My personal negotiating position is somewhere between these two poles. Take the game away from the filthy rich completely and let the cities where the game is played control who plays for them and how much they pay them. And if you cannot do that, then make it mandatory that after a reasonable amount of time for negotiation, the two sides will appoint a professional—as Clinton did in 1995, to conduct binding arbitration between the two parties. And then after a short time for that person to reach a fair bottom line, it is time to get on with the games. Both proposals are very clear are eminently justifiable, especially the last one.

Comments

2 Responses to “A Letter to Fans About the Lockout, or, The View From Left Field”
  1. Paul Dunn says:

    So, it’s all the players fault. The value of baseball franchises over the past fiveyears (with the exception of Miami) has accelerated. In that same period, players salaries have dropped. Manfred is a mouth piece for the owners. What the owners want is total control of the game.

  2. Ted Leavengood says:

    Paul, The average pay of players has dropped because the minimum salary has remained relatively stagnant since the last CBA in 2017. That CBA did little to raise it over its run–$507 million to $535 million. That helped those teams like the Rays and A’s whose roster is made up almost exclusively of players making the league minimum or an arbitration-set salary. They trade anyone else to the Yankees, Red Sox, Cubs, Dodgers–the rich teams, when the reach year six. The vast majority of players are playing in their first six years.
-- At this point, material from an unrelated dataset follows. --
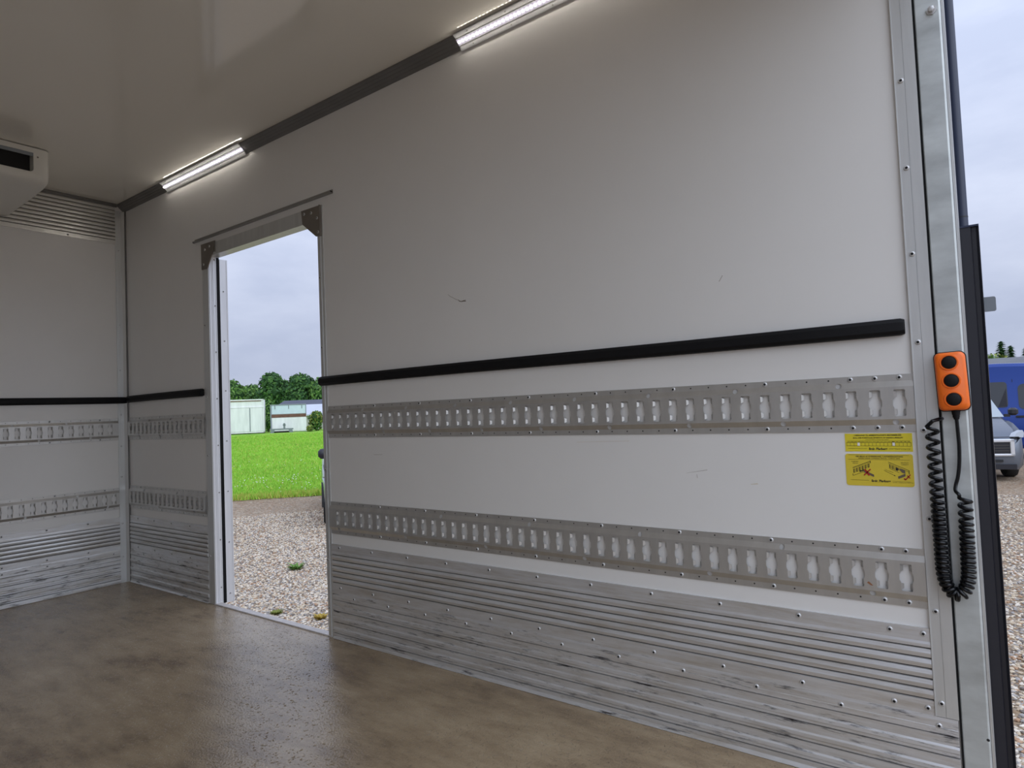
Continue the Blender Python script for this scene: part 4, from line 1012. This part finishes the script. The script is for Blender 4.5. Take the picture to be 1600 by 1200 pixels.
tree_spots = [ # x, y, kind, scale, rotation, label
    (-75.2, 44.0, 1, 1.02, 0.3, 'light green leafy tree nearest the left jamb, above the white container'),
    (-78.5, 49.1, 1, 0.96, 2.1, 'light green leafy tree above the right half of the white container'),
    (-71.1, 47.1, 0, 1.06, 1.0, 'tall dark green tree rising behind the gap between the containers'),
    (-75.0, 51.7, 0, 0.97, 4.0, 'dark green tree behind the left half of the old truck body'),
    (-68.3, 49.2, 0, 1.02, 2.7, 'dark green tree with a notch behind the middle of the old truck body'),
    (-73.0, 54.4, 0, 0.90, 5.1, 'lower dark green tree behind the right edge of the old truck body'),
    (-65.7, 51.2, 1, 1.0, 0.8, 'green tree beside the right jamb above the dark roof'),
    (-83.4, 46.7, 0, 1.0, 3.3, 'dark green tree hidden mostly by the left jamb'),
    (-69.1, 56.1, 1, 1.0, 3.9, 'green tree farthest right, mostly hidden by the wall')]
for x, y, k, sc, rz, lab in tree_spots:
    pr = protoA if k == 0 else protoB
    o = pr if first[k] else copy_tree(pr); first[k] = False
    o.location = (x, y, -0.15); o.rotation_euler = (0,0,rz); o.scale = (sc, sc, sc); o['label'] = lab
def make_shrub(loc, hgt, wid, mis, label, seed, n=900, size=0.12, name='shrub', cat='shrub'):
    rnd = random.Random(seed); root = thing(name, (0,0,0), label, cat)
    lobes = [(0,0,hgt*0.5,wid*0.42,wid*0.42,hgt*0.48)] + [(wid*rnd.uniform(-.3,.3), wid*rnd.uniform(-.3,.3), hgt*rnd.uniform(.25,.85), wid*.25, wid*.25, hgt*.16) for i in range(6)]
    b = MB(); leaf_crown(b, lobes, n, size, rnd, (0, 1)); core(b, lobes, 0.8, 2); b.build('foliage', [mis[0], mis[1], M_CORE], root, weld=False)
    b = MB(); b.tube([(0,0,-0.05),(0,0,hgt*0.4)], [0.05,0.03], 6); b.build('stem', M_BARK, root)
    root.location = loc; return root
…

According to Baseball Reference, only 27 percent of all players in 2021 were more than 30 years of age. Look at the roster of one of the richer teams, the Chicago White Sox. They have five players who are being paid high end salaries: Lynn, Keuchel, Hendrix, Grandal, and Abreu. Or take one of the older teams whose salaries are higher, the San Francisco Giants. Cueto and Posey are making slightly more than $20 million annually, but they only have three other players over $10 million. Every team is using cheaper players, which is why so many free agents end up siting on the outside looking in in March. The owners are offering a minimum salary at $700 thousand in 2022 that rises to $740 in 2026. THE MLBPA offer is $725 to $765, not drastically more. Wherever they agree, the new number will benefit far more players than all the bs about where the Competitive Balance Tax is set. And that is because most of the players who are 31-40 are more injury prone, on the decline, and want lots more money. The biggest hurdle to a new CBA is the Competitive Balance Tax, which only impacts a small number of players and teams. Since its inception in 1995, when it was set at $117 million, it rose to $210 in 2017, a steady rise of about $25 million per CBA. The players now want it to increase $35 million–in their latest offer and go up from there. That demand is not realistic unless you buy the notion that the owners are making so much more money, and the game as a whole and need to share it. All jacking up the CBT will do is make a couple dozen players much richer. I don’t care about the owners or the rich players. To me they are both full of it, but the owners at least have an articulate negotiator working the deal. The players who are working the deal are mostly guys over 30 who want to work a better deal for a small group of players–themselves.